Can we sustain all this? |

Can we sustain all this?


A slew of development proposals across the county are giving our area councils a choice: Continue with the traditional style of on-the-grid, cement-block development, or put a premium on environmentally friendly construction – commonly referred to as LEED (Leadership in Energy and Environmental Design) certification.Forcing developers to follow sustainable standards is the right thing to do, especially as the tug-of-war with Denver Water continues without assurance that Front Range growth will not drink us dry. To ask for conservation down there, we must at least limit the impact from our towns sprinting toward build-out. Sprint, you question? The recent number of development proposals this year alone cannot be repeated for much longer, especially in land-starved towns like Dillon and Frisco. The next era – redevelopment – is scheduled to arrive in the next 10-20 years, perhaps sooner.

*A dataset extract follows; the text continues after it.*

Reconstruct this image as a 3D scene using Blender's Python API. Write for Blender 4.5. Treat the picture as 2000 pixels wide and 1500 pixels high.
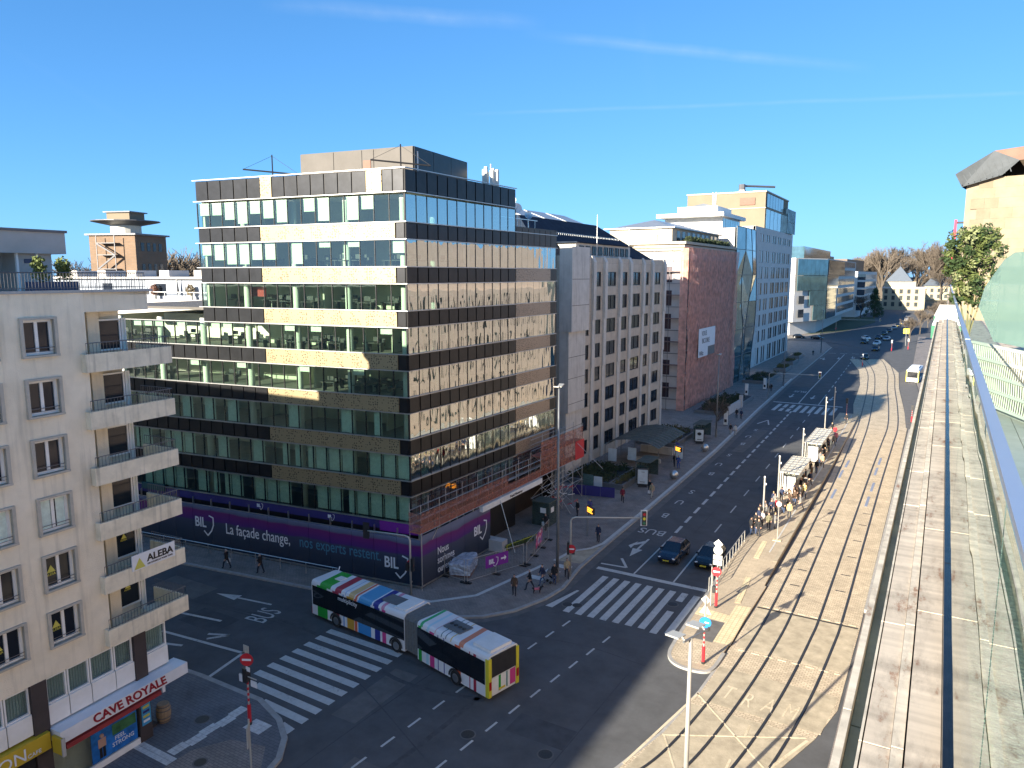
import bpy, bmesh, math, random
from mathutils import Vector, Matrix, Quaternion
R = math.radians
random.seed(7)
for o in list(bpy.data.objects): bpy.data.objects.remove(o)
S = bpy.context.scene
COL = S.collection
# ------------------------------------------------------------------ camera
H = 24.0
cam = bpy.data.cameras.new('camera'); camo = bpy.data.objects.new('camera', cam); COL.objects.link(camo)
cam.sensor_width = 36; cam.lens = 36 * 1445 / 2000; cam.clip_start = 0.05; cam.clip_end = 6000
PITCH, YAW = R(8.385), R(30.197)
fw = Vector((-math.sin(YAW) * math.cos(PITCH), math.cos(YAW) * math.cos(PITCH), -math.sin(PITCH)))
camo.location = (0, 0, H); camo.rotation_euler = fw.to_track_quat('-Z', 'Y').to_euler()
S.camera = camo
# ------------------------------------------------------------------ sky and sun
SUN_EL = R(16.8); SUN_AZ = math.atan2(-0.247, -0.969)
w = bpy.data.worlds.new('World'); S.world = w; w.use_nodes = True
nt = w.node_tree; nt.nodes.clear()
wo = nt.nodes.new('ShaderNodeOutputWorld'); bg = nt.nodes.new('ShaderNodeBackground')
sky = nt.nodes.new('ShaderNodeTexSky'); sky.sky_type = 'NISHITA'; sky.sun_disc = False
sky.sun_elevation = SUN_EL; sky.sun_rotation = SUN_AZ % (2 * math.pi)
sky.altitude = 300; sky.air_density = 0.35; sky.dust_density = 1.0; sky.ozone_density = 6.0
bg.inputs['Strength'].default_value = 0.10
# faint contrails: thin bands along great circles, broken up by noise
tc = nt.nodes.new('ShaderNodeTexCoord')
def vmath(op, a, b=None):
    n = nt.nodes.new('ShaderNodeVectorMath'); n.operation = op
    nt.links.new(a, n.inputs[0])
    if b is not None: n.inputs[1].default_value = b
    return n
def smath(op, a, b):
    n = nt.nodes.new('ShaderNodeMath'); n.operation = op; n.use_clamp = False
    for i, v in enumerate((a, b)):
        if isinstance(v, (int, float)): n.inputs[i].default_value = v
        else: nt.links.new(v, n.inputs[i])
    return n.outputs[0]
nz = nt.nodes.new('ShaderNodeTexNoise'); nz.inputs['Scale'].default_value = 7; nz.inputs['Detail'].default_value = 6
nt.links.new(tc.outputs['Generated'], nz.inputs['Vector'])
nz2 = nt.nodes.new('ShaderNodeTexNoise'); nz2.inputs['Scale'].default_value = 30; nz2.inputs['Detail'].default_value = 5
nt.links.new(tc.outputs['Generated'], nz2.inputs['Vector'])
acc = None
# directions in the sky that the trails pass through (two points each), width, strength
for (d0, d1, wid, st) in (((-0.686, 0.658, 0.311), (-0.471, 0.829, 0.302), 0.011, 0.6), ((-0.438, 0.852, 0.288), (-0.125, 0.963, 0.238), 0.008, 0.4), ((-0.492, 0.846, 0.204), (0.056, 0.98, 0.19), 0.0032, 0.16), ((-0.34, 0.889, 0.307), (-0.333, 0.916, 0.224), 0.013, 0.45), ((-0.869, 0.435, 0.238), (-0.821, 0.545, 0.17), 0.006, 0.15)):
    a, b = Vector(d0).normalized(), Vector(d1).normalized()
    nrm = a.cross(b).normalized(); mid = (a + b).normalized(); half = a.angle(b) * 0.62
    dn = vmath('DOT_PRODUCT', tc.outputs['Generated'], nrm).outputs['Value']
    dn = smath('ADD', dn, smath('MULTIPLY', smath('SUBTRACT', nz.outputs['Fac'], 0.5), wid * 1.6))
    band = smath('MAXIMUM', smath('SUBTRACT', 1.0, smath('DIVIDE', smath('ABSOLUTE', dn, 0), wid)), 0.0)
    dm = vmath('DOT_PRODUCT', tc.outputs['Generated'], mid).outputs['Value']
    lim = smath('MINIMUM', smath('MAXIMUM', smath('MULTIPLY', smath('SUBTRACT', dm, math.cos(half)), 30.0), 0.0), 1.0)
    v = smath('MULTIPLY', smath('MULTIPLY', band, lim), smath('MULTIPLY', nz2.outputs['Fac'], st))
    acc = v if acc is None else smath('ADD', acc, v)
# film-like shoulder so the bright horizon keeps its colour
dn_ = nt.nodes.new('ShaderNodeVectorMath'); dn_.operation = 'MULTIPLY_ADD'; nt.links.new(sky.outputs['Color'], dn_.inputs[0]); dn_.inputs[1].default_value = (.42, .52, .36); dn_.inputs[2].default_value = (1, 1, 1)
dv = nt.nodes.new('ShaderNodeVectorMath'); dv.operation = 'DIVIDE'; gn = nt.nodes.new('ShaderNodeVectorMath'); gn.operation = 'MULTIPLY'; nt.links.new(sky.outputs['Color'], gn.inputs[0]); gn.inputs[1].default_value = (1.25, 2.0, 2.05)
nt.links.new(gn.outputs[0], dv.inputs[0]); nt.links.new(dn_.outputs[0], dv.inputs[1])
mx = nt.nodes.new('ShaderNodeMix'); mx.data_type = 'RGBA'
nt.links.new(acc, mx.inputs['Factor']); nt.links.new(dv.outputs[0], mx.inputs['A']); mx.inputs['B'].default_value = (2.2, 2.6, 3.0, 1)
nt.links.new(mx.outputs['Result'], bg.inputs['Color']); nt.links.new(bg.outputs[0], wo.inputs['Surface'])
sl = bpy.data.lights.new('sun', 'SUN'); sl.energy = 4.4; sl.angle = R(0.55); sl.color = (1.0, 0.90, 0.74)
so = bpy.data.objects.new('sun', sl); COL.objects.link(so)
SV = Vector((math.sin(SUN_AZ) * math.cos(SUN_EL), math.cos(SUN_AZ) * math.cos(SUN_EL), math.sin(SUN_EL)))
so.rotation_euler = SV.to_track_quat('Z', 'Y').to_euler(); so.location = (-30, -60, 80)
S.view_settings.view_transform = 'Standard'; S.view_settings.look = 'None'
S.view_settings.exposure = 1.9; S.view_settings.gamma = 1.0; S.view_settings.use_curve_mapping = False
S.cycles.max_bounces = 8; S.cycles.transparent_max_bounces = 16; S.cycles.caustics_reflective = False; S.cycles.caustics_refractive = False

# ------------------------------------------------------------------ materials
MAT = {}
def M(name, col=(.5, .5, .5), rough=.7, metal=0., var=.15, scale=1.5, bump=0., bscale=None, spec=.5, emit=0., streak=0.):
    if name in MAT: return MAT[name]
    m = bpy.data.materials.new(name); m.use_nodes = True; t = m.node_tree; b = t.nodes['Principled BSDF']
    b.inputs['Roughness'].default_value = rough; b.inputs['Metallic'].default_value = metal
    b.inputs['Specular IOR Level'].default_value = spec
    b.inputs['Base Color'].default_value = (*col, 1)
    if var > 0 or bump > 0:
        geo = t.nodes.new('ShaderNodeNewGeometry')
        n = t.nodes.new('ShaderNodeTexNoise'); n.inputs['Scale'].default_value = scale; n.inputs['Detail'].default_value = 7; n.inputs['Roughness'].default_value = .65
        t.links.new(geo.outputs['Position'], n.inputs['Vector'])
        if var > 0:
            r = t.nodes.new('ShaderNodeValToRGB'); r.color_ramp.elements[0].position = .3; r.color_ramp.elements[1].position = .7
            lo, hi = 1 - var, 1 + var
            r.color_ramp.elements[0].color = (col[0] * lo, col[1] * lo, col[2] * lo * .98, 1)
            r.color_ramp.elements[1].color = (min(1, col[0] * hi), min(1, col[1] * hi), min(1, col[2] * hi), 1)
            t.links.new(n.outputs['Fac'], r.inputs['Fac']); t.links.new(r.outputs['Color'], b.inputs['Base Color'])
        if bump > 0:
            n2 = t.nodes.new('ShaderNodeTexNoise'); n2.inputs['Scale'].default_value = bscale or 12; n2.inputs['Detail'].default_value = 5
            t.links.new(geo.outputs['Position'], n2.inputs['Vector'])
            bp = t.nodes.new('ShaderNodeBump'); bp.inputs['Strength'].default_value = bump; bp.inputs['Distance'].default_value = .05
            t.links.new(n2.outputs['Fac'], bp.inputs['Height']); t.links.new(bp.outputs['Normal'], b.inputs['Normal'])
    if streak > 0:
        mp = t.nodes.new('ShaderNodeMapping'); mp.inputs['Scale'].default_value = (2.2, 2.2, .16); t.links.new(geo.outputs['Position'], mp.inputs['Vector'])
        n3 = t.nodes.new('ShaderNodeTexNoise'); n3.inputs['Scale'].default_value = 1.6; n3.inputs['Detail'].default_value = 6; t.links.new(mp.outputs[0], n3.inputs['Vector'])
        mr = t.nodes.new('ShaderNodeMapRange'); mr.inputs['From Min'].default_value = .52; mr.inputs['From Max'].default_value = .75; mr.inputs['To Min'].default_value = 1; mr.inputs['To Max'].default_value = 1 - streak; t.links.new(n3.outputs['Fac'], mr.inputs['Value'])
        vs_ = t.nodes.new('ShaderNodeVectorMath'); vs_.operation = 'SCALE'; t.links.new(r.outputs['Color'], vs_.inputs[0]); t.links.new(mr.outputs[0], vs_.inputs['Scale']); t.links.new(vs_.outputs[0], b.inputs['Base Color'])
    if emit > 0:
        b.inputs['Emission Color'].default_value = (*col, 1); b.inputs['Emission Strength'].default_value = emit
    MAT[name] = m; return m
def MB_(name, col, col2, mortar, bw, bh, ms=.02, rough=.8, rot=0., var=.25, bump=.3, offset=.5, axes='XY'):
    """paving, brick and cladding: a brick pattern laid in world space"""
    m = bpy.data.materials.new(name); m.use_nodes = True; t = m.node_tree; b = t.nodes['Principled BSDF']
    b.inputs['Roughness'].default_value = rough
    geo = t.nodes.new('ShaderNodeNewGeometry'); mp = t.nodes.new('ShaderNodeMapping')
    if axes == 'XZ': mp.inputs['Rotation'].default_value = (R(90), 0, 0)
    elif axes == 'YZ': mp.inputs['Rotation'].default_value = (R(90), 0, R(90)); 
    else: mp.inputs['Rotation'].default_value = (0, 0, rot)
    if axes == 'YZ':
        sx = t.nodes.new('ShaderNodeSeparateXYZ'); cx = t.nodes.new('ShaderNodeCombineXYZ')
        t.links.new(geo.outputs['Position'], sx.inputs[0]); t.links.new(sx.outputs['Y'], cx.inputs['X']); t.links.new(sx.outputs['Z'], cx.inputs['Y']); src = cx.outputs[0]
    elif axes == 'XZ':
        sx = t.nodes.new('ShaderNodeSeparateXYZ'); cx = t.nodes.new('ShaderNodeCombineXYZ')
        t.links.new(geo.outputs['Position'], sx.inputs[0]); t.links.new(sx.outputs['X'], cx.inputs['X']); t.links.new(sx.outputs['Z'], cx.inputs['Y']); src = cx.outputs[0]
    else:
        t.links.new(geo.outputs['Position'], mp.inputs['Vector']); src = mp.outputs[0]
    br = t.nodes.new('ShaderNodeTexBrick'); br.offset = offset
    br.inputs['Color1'].default_value = (*col, 1); br.inputs['Color2'].default_value = (*col2, 1); br.inputs['Mortar'].default_value = (*mortar, 1)
    br.inputs['Scale'].default_value = 1; br.inputs['Brick Width'].default_value = bw; br.inputs['Row Height'].default_value = bh; br.inputs['Mortar Size'].default_value = ms
    t.links.new(src, br.inputs['Vector'])
    n = t.nodes.new('ShaderNodeTexNoise'); n.inputs['Scale'].default_value = .6; n.inputs['Detail'].default_value = 8; n.inputs['Roughness'].default_value = .7
    t.links.new(geo.outputs['Position'], n.inputs['Vector'])
    r = t.nodes.new('ShaderNodeMapRange'); r.inputs['From Min'].default_value = .3; r.inputs['From Max'].default_value = .7
    r.inputs['To Min'].default_value = 1 - var; r.inputs['To Max'].default_value = 1 + var
    t.links.new(n.outputs['Fac'], r.inputs['Value'])
    vm = t.nodes.new('ShaderNodeVectorMath'); vm.operation = 'SCALE'
    t.links.new(br.outputs['Color'], vm.inputs[0]); t.links.new(r.outputs[0], vm.inputs['Scale']); t.links.new(vm.outputs[0], b.inputs['Base Color'])
    bp = t.nodes.new('ShaderNodeBump'); bp.inputs['Strength'].default_value = bump; bp.inputs['Distance'].default_value = .02; bp.invert = True
    t.links.new(br.outputs['Fac'], bp.inputs['Height']); t.links.new(bp.outputs['Normal'], b.inputs['Normal'])
    MAT[name] = m; return m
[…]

If history repeats itself, our county will be redeveloped with more density and sold to wealthy second-home owners. We should expect more strain to be placed on all the county’s resources, not to mention the employment base needed to sustain large-scale retail expansions. We must start to set a proper example; otherwise, when the next drought comes, we’ll be without a leg to stand on.Here are a few of the current proposals – chances for LEED-style developments – still being negotiated: Developers are asking the Town of Silverthorne for permission to build 8,450 square feet of commercial space and 30 one- and two-bedroom high-end condominiums between 11th and 12th streets off Blue River Parkway. The Town also initially approved the Silverthorne Lifestyle Center, a 97,500 square foot building at the oft-congested corner of Wildernest Road and Buffalo Mountain Road. The Town of Breckenridge barely approved plans for a condo-hotel project at Shock Hill, and is developing major plans for the Block 11 McCain property where Colorado Mountain College, as well as commercial and residential space, will be constructed. Dillon’s council approved a Walgreens on Dillon Ridge Road. Copper Mountain resort officials are trying to expand the Corn Lot on National Forest land, but are having trouble again convincing the commissioners it is the best thing for the county.